AVAILABLE DATA ▸
□ □ □ □ □ □ □

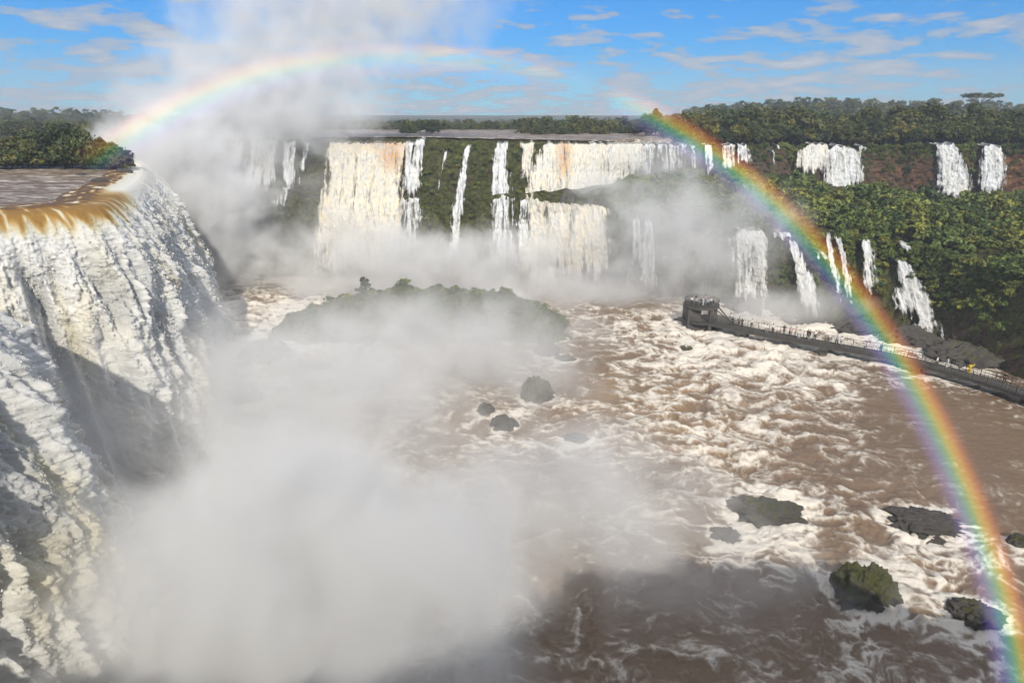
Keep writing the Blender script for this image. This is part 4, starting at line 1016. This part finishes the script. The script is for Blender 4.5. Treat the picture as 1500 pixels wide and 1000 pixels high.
mist(420, 660, 68, (31, 25, 23), .085, 'huge grey spray cloud in the gorge right of the near waterfall', g=-.1, k=4.5)
mist(640, 540, 90, (36, 20, 19), .075, 'grey spray drifting across the misty island', g=-.1, k=4.5)
mist(430, 900, 35, (24, 16, 19), .20, 'shadowed blue grey spray at the bottom of the gorge', g=-.1)
mist(235, 520, 84, (14, 24, 16), .065, 'spray at the foot of the near waterfall')
mist(120, 760, 46, (12, 15, 16), .05, 'thin spray clinging to the near lobe of the waterfall')
mist(60, 600, 58, (14, 10, 14), .05, 'thin spray hanging in the hollow of the near waterfall')
mist(800, 800, 52, (32, 18, 16), .085, 'thin spray veil over the shaded rapids', g=-.1, k=4.5)
mist(1120, 920, 45, (30, 12, 9), .085, 'faint spray drifting low over the shaded rapids at the lower right', g=-.05, k=4.5)
# rainbow: an arc of coloured light standing in the spray, 42 degrees about the point opposite the sun
def rainbow():
    c = -SUN; e1 = np.cross(c, [0, 0, 1.]); e1 /= np.linalg.norm(e1); e2 = np.cross(e1, c)
    npn, nr = 260, 24
    # phi measured from 'up' round the axis, + to the right
    ph = np.radians(np.linspace(-48, 112, npn)); ra = np.radians(np.linspace(-1.7, 1.5, nr))
    Vv = []; Cc = []
    for p_ in ph:
        rc_ = R(np.interp(math.degrees(p_), [-48,-35,-28,-20,0,12,30,45,58,72,80,87,94,101,112], [39.9,40.54,40.94,41.35,41.5,41.6,41.3,40.95,40.6,40.7,40.9,41.2,41.65,42.2,43.0]))
        dcen = c*math.cos(R(41.5)) + (e2*math.cos(p_) + e1*math.sin(p_))*math.sin(R(41.5))
        Rg = np.interp(math.degrees(p_), [-62, -35, 0, 30, 60, 92, 112], [118, 118, 108, 100, 70, 40, 36])
        for a_ in ra:
            a0_, a_ = a_, a_ + rc_
            d_ = c*math.cos(a_) + (e2*math.cos(p_) + e1*math.sin(p_))*math.sin(a_)
            Vv.append(d_*Rg + np.array([0, 0, H]))
            Cc.append((math.degrees(a0_), math.degrees(p_)))
    return np.array(Vv), np.array(Cc), npn, nr
Vv, Cc, npn, nr = rainbow()
m, nt = newmat('rainbow_light')
q = attr(nt, 'band')
rc = ramp(nt, [(0, (0,0,0)), (.10, (.03,.02,.07)), (.26, (.14,.12,.36)), (.38, (.10,.30,.42)), (.50, (.14,.48,.24)), (.60, (.55,.52,.07)), (.70, (.72,.36,.03)), (.80, (.50,.13,.02)), (.90, (.12,.02,.005)), (1, (0,0,0))], q)
em = nt.nodes.new('ShaderNodeEmission'); nt.links.new(rc.outputs[0], em.inputs[0]); nt.links.new(mathn(nt, 'MULTIPLY', attr(nt, 'strength'), .62), em.inputs[1])
tr = nt.nodes.new('ShaderNodeBsdfTransparent'); ad = nt.nodes.new('ShaderNodeAddShader'); o_ = nt.nodes.new('ShaderNodeOutputMaterial')
nt.links.new(em.outputs[0], ad.inputs[0]); nt.links.new(tr.outputs[0], ad.inputs[1]); nt.links.new(ad.outputs[0], o_.inputs[0])
sg = np.interp(Cc[:, 1], RB[0], RB[1])
tag(obj('rainbow', mesh('rainbow', Vv, grid_faces(npn, nr), m, {'band': (Cc[:, 0]+1.7)/3.2, 'strength': sg})), 'broad rainbow arching from the near forest islet over the sky and down to the rapids', 'rainbow')
# thin air over everything
m, nt = newmat('air'); v = nt.nodes.new('ShaderNodeVolumePrincipled'); v.inputs['Color'].default_value = (.80,.88,1,1); v.inputs['Density'].default_value = HAZE
o_ = nt.nodes.new('ShaderNodeOutputMaterial'); nt.links.new(v.outputs[0], o_.inputs['Volume'])
mb = MB(); mb.box((0, 0, 0), (2, 2, 2)); hz = obj('haze', mb.mesh('haze', m), loc=(0, 820, 62)); hz.scale = (1300, 1000, 84)
tag(hz, 'thin pale air over the whole gorge', kind='stuff')
sc.cycles.volume_bounces = 3; sc.cycles.max_bounces = 6; sc.cycles.diffuse_bounces = 2; sc.cycles.transparent_max_bounces = 24
sc.cycles.use_denoising = True; sc.cycles.denoiser = 'OPENIMAGEDENOISE'
sc.cycles.use_adaptive_sampling = True; sc.cycles.adaptive_threshold = .03; sc.cycles.adaptive_min_samples = 16
sc.cycles.volume_max_steps = 256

□ □ □ □ □ □ □

PROMPT ▸
Leaving out the pictures, repeat the data above exactly.

TASK OUTPUT ▸
Keep writing the Blender script for this image. This is part 4, starting at line 1016. This part finishes the script. The script is for Blender 4.5. Treat the picture as 1500 pixels wide and 1000 pixels high.
mist(420, 660, 68, (31, 25, 23), .085, 'huge grey spray cloud in the gorge right of the near waterfall', g=-.1, k=4.5)
mist(640, 540, 90, (36, 20, 19), .075, 'grey spray drifting across the misty island', g=-.1, k=4.5)
mist(430, 900, 35, (24, 16, 19), .20, 'shadowed blue grey spray at the bottom of the gorge', g=-.1)
mist(235, 520, 84, (14, 24, 16), .065, 'spray at the foot of the near waterfall')
mist(120, 760, 46, (12, 15, 16), .05, 'thin spray clinging to the near lobe of the waterfall')
mist(60, 600, 58, (14, 10, 14), .05, 'thin spray hanging in the hollow of the near waterfall')
mist(800, 800, 52, (32, 18, 16), .085, 'thin spray veil over the shaded rapids', g=-.1, k=4.5)
mist(1120, 920, 45, (30, 12, 9), .085, 'faint spray drifting low over the shaded rapids at the lower right', g=-.05, k=4.5)
# rainbow: an arc of coloured light standing in the spray, 42 degrees about the point opposite the sun
def rainbow():
    c = -SUN; e1 = np.cross(c, [0, 0, 1.]); e1 /= np.linalg.norm(e1); e2 = np.cross(e1, c)
    npn, nr = 260, 24
    # phi measured from 'up' round the axis, + to the right
    ph = np.radians(np.linspace(-48, 112, npn)); ra = np.radians(np.linspace(-1.7, 1.5, nr))
    Vv = []; Cc = []
    for p_ in ph:
        rc_ = R(np.interp(math.degrees(p_), [-48,-35,-28,-20,0,12,30,45,58,72,80,87,94,101,112], [39.9,40.54,40.94,41.35,41.5,41.6,41.3,40.95,40.6,40.7,40.9,41.2,41.65,42.2,43.0]))
        dcen = c*math.cos(R(41.5)) + (e2*math.cos(p_) + e1*math.sin(p_))*math.sin(R(41.5))
        Rg = np.interp(math.degrees(p_), [-62, -35, 0, 30, 60, 92, 112], [118, 118, 108, 100, 70, 40, 36])
        for a_ in ra:
            a0_, a_ = a_, a_ + rc_
            d_ = c*math.cos(a_) + (e2*math.cos(p_) + e1*math.sin(p_))*math.sin(a_)
            Vv.append(d_*Rg + np.array([0, 0, H]))
            Cc.append((math.degrees(a0_), math.degrees(p_)))
    return np.array(Vv), np.array(Cc), npn, nr
Vv, Cc, npn, nr = rainbow()
m, nt = newmat('rainbow_light')
q = attr(nt, 'band')
rc = ramp(nt, [(0, (0,0,0)), (.10, (.03,.02,.07)), (.26, (.14,.12,.36)), (.38, (.10,.30,.42)), (.50, (.14,.48,.24)), (.60, (.55,.52,.07)), (.70, (.72,.36,.03)), (.80, (.50,.13,.02)), (.90, (.12,.02,.005)), (1, (0,0,0))], q)
em = nt.nodes.new('ShaderNodeEmission'); nt.links.new(rc.outputs[0], em.inputs[0]); nt.links.new(mathn(nt, 'MULTIPLY', attr(nt, 'strength'), .62), em.inputs[1])
tr = nt.nodes.new('ShaderNodeBsdfTransparent'); ad = nt.nodes.new('ShaderNodeAddShader'); o_ = nt.nodes.new('ShaderNodeOutputMaterial')
nt.links.new(em.outputs[0], ad.inputs[0]); nt.links.new(tr.outputs[0], ad.inputs[1]); nt.links.new(ad.outputs[0], o_.inputs[0])
sg = np.interp(Cc[:, 1], RB[0], RB[1])
tag(obj('rainbow', mesh('rainbow', Vv, grid_faces(npn, nr), m, {'band': (Cc[:, 0]+1.7)/3.2, 'strength': sg})), 'broad rainbow arching from the near forest islet over the sky and down to the rapids', 'rainbow')
# thin air over everything
m, nt = newmat('air'); v = nt.nodes.new('ShaderNodeVolumePrincipled'); v.inputs['Color'].default_value = (.80,.88,1,1); v.inputs['Density'].default_value = HAZE
o_ = nt.nodes.new('ShaderNodeOutputMaterial'); nt.links.new(v.outputs[0], o_.inputs['Volume'])
mb = MB(); mb.box((0, 0, 0), (2, 2, 2)); hz = obj('haze', mb.mesh('haze', m), loc=(0, 820, 62)); hz.scale = (1300, 1000, 84)
tag(hz, 'thin pale air over the whole gorge', kind='stuff')
sc.cycles.volume_bounces = 3; sc.cycles.max_bounces = 6; sc.cycles.diffuse_bounces = 2; sc.cycles.transparent_max_bounces = 24
sc.cycles.use_denoising = True; sc.cycles.denoiser = 'OPENIMAGEDENOISE'
sc.cycles.use_adaptive_sampling = True; sc.cycles.adaptive_threshold = .03; sc.cycles.adaptive_min_samples = 16
sc.cycles.volume_max_steps = 256